How to address token limits: separate "Chatting from Recording"

Addressing Tokens limits.

If you are treating the AI like an engineering notebook or a project manager where you constantly refer back to old decisions, you shouldn't use a long chat thread to archive those decisions.

Because of the way Large Language Models work, if you ask a question on a thread that contains 5 months of meeting notes, the system must process that entire historical wall of text as input before generating a single sentence. That will instantly drain your 7,500 monthly tokens on Tier 3.

To handle this cleanly, you need to separate Chatting from Recording. Use this circular workflow to keep your token counts low while making your historical decisions searchable forever:

The "Closed Loop" Knowledge Workflow

Instead of letting a conversation stretch on forever, intentionally kill the thread when a task or meeting ends, but turn its conclusions into documentation that Noem.ai reads via its background sync.

[ Fresh, Brief Chat ] ➔ [ Get Decision/Fix ] ➔ [ Append to Log File ] ➔ [ Close Thread ]
│ (Auto-Syncs)
[ Noem.ai Knowledge Base ]

Step 1: Use Fresh "Ephemeral" Chats

Whenever you have an issue, a meeting prep session, or a development problem, open a brand-new chat thread. Treat these chats as completely temporary. Ask your questions, solve the issue, and wrap it up.

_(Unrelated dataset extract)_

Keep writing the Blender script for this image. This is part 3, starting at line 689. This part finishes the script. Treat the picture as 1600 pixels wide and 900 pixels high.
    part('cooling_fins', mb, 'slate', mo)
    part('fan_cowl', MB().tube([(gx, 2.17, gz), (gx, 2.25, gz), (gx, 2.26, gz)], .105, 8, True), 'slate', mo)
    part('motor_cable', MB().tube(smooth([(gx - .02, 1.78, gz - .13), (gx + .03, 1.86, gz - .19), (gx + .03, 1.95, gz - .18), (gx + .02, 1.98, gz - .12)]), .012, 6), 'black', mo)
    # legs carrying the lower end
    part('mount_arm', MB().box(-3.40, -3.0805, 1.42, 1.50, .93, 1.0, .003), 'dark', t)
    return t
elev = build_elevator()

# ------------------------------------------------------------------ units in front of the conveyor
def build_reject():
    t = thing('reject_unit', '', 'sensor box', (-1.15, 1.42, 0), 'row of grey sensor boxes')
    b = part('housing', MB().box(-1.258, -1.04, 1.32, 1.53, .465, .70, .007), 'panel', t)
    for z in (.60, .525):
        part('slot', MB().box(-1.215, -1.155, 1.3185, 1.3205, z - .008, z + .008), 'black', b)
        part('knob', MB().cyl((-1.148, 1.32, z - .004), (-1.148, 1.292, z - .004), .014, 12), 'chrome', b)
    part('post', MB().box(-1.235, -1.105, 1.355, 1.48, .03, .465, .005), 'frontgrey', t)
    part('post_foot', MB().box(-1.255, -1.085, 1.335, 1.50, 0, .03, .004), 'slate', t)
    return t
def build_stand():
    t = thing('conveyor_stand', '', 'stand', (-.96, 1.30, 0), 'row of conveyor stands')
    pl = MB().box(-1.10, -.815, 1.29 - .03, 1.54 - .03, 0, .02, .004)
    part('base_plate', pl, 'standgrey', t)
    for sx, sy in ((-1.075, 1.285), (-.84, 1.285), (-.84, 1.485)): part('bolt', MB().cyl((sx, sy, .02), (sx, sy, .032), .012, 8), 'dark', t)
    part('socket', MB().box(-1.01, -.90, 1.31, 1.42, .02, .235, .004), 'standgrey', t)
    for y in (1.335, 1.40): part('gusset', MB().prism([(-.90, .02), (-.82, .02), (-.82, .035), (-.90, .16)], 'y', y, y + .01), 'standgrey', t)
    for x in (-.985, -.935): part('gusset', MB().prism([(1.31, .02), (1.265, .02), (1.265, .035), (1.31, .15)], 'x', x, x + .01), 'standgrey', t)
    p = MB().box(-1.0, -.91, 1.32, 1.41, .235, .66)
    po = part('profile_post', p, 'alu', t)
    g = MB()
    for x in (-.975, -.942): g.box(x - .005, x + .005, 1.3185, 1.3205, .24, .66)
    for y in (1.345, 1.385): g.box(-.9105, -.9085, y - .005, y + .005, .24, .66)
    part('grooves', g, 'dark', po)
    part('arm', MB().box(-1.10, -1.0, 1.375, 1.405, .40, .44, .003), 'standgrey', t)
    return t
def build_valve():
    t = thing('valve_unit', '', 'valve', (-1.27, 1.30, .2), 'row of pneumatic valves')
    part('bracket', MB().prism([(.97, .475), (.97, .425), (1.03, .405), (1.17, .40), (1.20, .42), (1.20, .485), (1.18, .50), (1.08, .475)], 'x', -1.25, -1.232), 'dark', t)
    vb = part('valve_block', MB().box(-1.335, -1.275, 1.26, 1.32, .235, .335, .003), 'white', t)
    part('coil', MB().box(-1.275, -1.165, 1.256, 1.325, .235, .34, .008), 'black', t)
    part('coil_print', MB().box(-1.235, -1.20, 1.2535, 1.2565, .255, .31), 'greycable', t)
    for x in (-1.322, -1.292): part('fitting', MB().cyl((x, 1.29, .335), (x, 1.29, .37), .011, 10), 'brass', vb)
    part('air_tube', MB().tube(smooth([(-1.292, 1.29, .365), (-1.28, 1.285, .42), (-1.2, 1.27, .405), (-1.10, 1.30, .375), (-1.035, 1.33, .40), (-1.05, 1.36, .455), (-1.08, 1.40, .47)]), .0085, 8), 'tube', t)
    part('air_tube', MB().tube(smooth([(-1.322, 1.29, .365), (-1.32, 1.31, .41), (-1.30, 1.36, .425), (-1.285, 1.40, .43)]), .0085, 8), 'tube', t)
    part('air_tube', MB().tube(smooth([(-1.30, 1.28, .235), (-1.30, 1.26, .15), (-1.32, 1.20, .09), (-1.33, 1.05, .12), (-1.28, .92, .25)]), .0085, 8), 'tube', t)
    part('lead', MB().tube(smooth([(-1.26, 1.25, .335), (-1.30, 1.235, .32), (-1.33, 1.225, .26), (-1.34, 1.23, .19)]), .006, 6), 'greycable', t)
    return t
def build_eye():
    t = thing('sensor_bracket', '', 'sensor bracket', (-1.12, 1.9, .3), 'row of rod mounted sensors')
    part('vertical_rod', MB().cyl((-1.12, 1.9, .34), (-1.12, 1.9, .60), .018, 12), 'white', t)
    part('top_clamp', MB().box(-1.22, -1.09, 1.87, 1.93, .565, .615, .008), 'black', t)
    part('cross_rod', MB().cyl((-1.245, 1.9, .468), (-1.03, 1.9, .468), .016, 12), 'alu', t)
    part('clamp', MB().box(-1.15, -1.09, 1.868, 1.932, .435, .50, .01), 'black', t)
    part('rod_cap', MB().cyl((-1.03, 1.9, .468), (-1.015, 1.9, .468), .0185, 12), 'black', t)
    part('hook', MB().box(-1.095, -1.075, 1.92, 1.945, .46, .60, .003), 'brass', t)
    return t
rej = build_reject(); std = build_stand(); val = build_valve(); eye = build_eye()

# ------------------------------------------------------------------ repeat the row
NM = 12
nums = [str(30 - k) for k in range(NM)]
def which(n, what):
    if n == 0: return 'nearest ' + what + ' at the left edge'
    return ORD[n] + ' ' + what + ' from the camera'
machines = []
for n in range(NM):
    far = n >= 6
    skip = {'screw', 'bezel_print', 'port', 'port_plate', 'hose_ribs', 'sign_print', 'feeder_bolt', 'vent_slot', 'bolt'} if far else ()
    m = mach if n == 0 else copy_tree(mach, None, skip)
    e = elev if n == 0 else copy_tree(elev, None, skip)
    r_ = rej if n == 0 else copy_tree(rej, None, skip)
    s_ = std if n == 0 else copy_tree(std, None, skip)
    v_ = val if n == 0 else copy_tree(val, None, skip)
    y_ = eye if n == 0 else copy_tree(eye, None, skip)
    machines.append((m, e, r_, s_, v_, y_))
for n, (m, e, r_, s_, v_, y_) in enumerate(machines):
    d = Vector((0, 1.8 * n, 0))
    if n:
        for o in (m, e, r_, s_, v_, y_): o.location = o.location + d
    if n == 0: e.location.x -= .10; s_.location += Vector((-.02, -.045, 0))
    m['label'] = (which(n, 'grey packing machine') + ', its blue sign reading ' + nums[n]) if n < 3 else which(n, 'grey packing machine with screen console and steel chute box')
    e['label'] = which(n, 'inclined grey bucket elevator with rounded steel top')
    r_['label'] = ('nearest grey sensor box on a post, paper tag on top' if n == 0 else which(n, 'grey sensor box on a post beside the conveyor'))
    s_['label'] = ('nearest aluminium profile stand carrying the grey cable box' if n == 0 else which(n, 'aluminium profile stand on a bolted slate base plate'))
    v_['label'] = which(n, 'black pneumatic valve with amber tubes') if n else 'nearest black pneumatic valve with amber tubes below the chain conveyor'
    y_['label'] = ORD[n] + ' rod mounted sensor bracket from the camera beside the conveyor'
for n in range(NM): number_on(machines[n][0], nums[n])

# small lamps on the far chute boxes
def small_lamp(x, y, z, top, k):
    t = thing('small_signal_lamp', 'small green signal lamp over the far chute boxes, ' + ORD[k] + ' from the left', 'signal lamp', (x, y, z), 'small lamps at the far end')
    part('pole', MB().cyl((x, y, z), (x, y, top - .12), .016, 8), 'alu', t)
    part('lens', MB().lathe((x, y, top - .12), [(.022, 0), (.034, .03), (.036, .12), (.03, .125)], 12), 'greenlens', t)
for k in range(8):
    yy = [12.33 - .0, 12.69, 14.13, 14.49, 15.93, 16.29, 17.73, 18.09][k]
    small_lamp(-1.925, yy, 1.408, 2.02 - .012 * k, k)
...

Step 2: The "Meeting Wrap-Up" Prompt

Before you close that brief chat thread, use the AI to extract the long-term knowledge. Copy and paste this exact command to the agent:

"We are closing this task/meeting thread. Generate a concise Markdown summary titled with today's date. Include: 1) The core issue/decision, 2) The final technical resolution or action items, and 3) Any specific dependencies established. Use bullet points."

Step 3: Append to a Single "Changelog" Document

Take that clean Markdown summary from the AI and paste it into a master log file that you keep in your synced workspace (such as a single Google Doc, a Notion page, or a decisions-log.md file in your repository).

  • Structure your log reverse-chronologically (newest entries at the top).

  • Name the file intuitively, like 2026-IT-Ops-and-Decisions-Log.md.

How This Solves Your 5-Month Dilemma

When you need to look back 5 months from now to find out why a specific server choice was made or how a bug was squashed, you don't hunt through your Noem.ai chat history inbox.

Instead, you open a fresh, zero-token chat and ask your bot:

"Look at our 2026 Decisions Log. How did we address the AWS production server database outage back in January, and what decisions were made?"

Why this approach wins on Tier 3:

  • Token Efficiency: Noem.ai’s internal RAG engine will quickly scan your master log file, find the specific section matching "January AWS outage," pull only those few paragraphs, and answer you. You will only use roughly 1 token instead of hundreds.

  • Zero Drifting/Hallucination: Because the information lives in a structured log file with concrete dates rather than a sprawling, informal conversation thread, the AI won't misremember details or hallucinate old context.

  • Persistent Search: Even if your Noem.ai chat logs are cleared or your team changes, your master log file remains a permanent, platform-independent asset for your business.